**WHAT YOU NEED TO DO:**
Starting at the line that contains "m.frust(a, b, DY-0.16, DY-0.002, 6.45, 6.5, 0.03, 0.03)", reproduce each line exactly up to and including the line that contains "a, b = sorted((sx*6.85, sx*7.54));". Reproduce nothing else.

**PROVIDED MATERIAL:**
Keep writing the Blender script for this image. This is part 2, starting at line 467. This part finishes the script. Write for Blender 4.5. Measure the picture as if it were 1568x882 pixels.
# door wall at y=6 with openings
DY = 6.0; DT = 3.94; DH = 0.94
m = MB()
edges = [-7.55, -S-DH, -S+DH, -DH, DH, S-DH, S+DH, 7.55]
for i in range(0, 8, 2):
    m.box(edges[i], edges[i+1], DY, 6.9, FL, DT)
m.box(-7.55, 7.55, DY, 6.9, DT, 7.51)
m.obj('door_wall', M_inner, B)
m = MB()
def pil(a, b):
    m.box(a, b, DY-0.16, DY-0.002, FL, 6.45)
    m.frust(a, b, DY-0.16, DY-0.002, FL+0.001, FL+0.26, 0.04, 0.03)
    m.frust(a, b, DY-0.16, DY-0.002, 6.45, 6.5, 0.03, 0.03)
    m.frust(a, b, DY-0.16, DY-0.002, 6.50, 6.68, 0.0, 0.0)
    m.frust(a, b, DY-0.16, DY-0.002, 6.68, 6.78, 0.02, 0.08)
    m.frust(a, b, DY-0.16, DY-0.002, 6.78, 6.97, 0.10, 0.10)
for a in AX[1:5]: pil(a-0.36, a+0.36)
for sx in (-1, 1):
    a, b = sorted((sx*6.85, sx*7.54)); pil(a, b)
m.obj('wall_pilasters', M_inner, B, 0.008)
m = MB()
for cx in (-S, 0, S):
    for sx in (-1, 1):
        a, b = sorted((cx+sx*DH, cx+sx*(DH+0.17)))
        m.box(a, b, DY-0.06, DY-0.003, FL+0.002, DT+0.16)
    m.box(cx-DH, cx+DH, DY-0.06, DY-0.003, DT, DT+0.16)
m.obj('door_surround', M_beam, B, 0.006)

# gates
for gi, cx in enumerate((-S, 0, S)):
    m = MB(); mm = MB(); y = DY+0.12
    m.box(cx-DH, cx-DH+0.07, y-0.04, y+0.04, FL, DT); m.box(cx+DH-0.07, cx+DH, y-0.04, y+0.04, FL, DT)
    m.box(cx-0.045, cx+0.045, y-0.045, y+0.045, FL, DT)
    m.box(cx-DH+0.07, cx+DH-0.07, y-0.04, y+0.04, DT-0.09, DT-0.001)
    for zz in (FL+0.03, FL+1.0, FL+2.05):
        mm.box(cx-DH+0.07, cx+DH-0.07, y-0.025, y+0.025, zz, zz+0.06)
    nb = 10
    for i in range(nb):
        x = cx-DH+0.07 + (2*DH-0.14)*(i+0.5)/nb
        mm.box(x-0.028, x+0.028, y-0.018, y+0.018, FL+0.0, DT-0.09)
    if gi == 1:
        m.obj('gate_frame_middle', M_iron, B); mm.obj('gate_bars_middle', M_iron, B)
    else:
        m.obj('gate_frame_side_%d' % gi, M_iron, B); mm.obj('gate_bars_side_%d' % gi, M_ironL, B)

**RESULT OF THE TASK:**
    m.frust(a, b, DY-0.16, DY-0.002, 6.45, 6.5, 0.03, 0.03)
    m.frust(a, b, DY-0.16, DY-0.002, 6.50, 6.68, 0.0, 0.0)
    m.frust(a, b, DY-0.16, DY-0.002, 6.68, 6.78, 0.02, 0.08)
    m.frust(a, b, DY-0.16, DY-0.002, 6.78, 6.97, 0.10, 0.10)
for a in AX[1:5]: pil(a-0.36, a+0.36)
for sx in (-1, 1):
    a, b = sorted((sx*6.85, sx*7.54)); pil(a, b)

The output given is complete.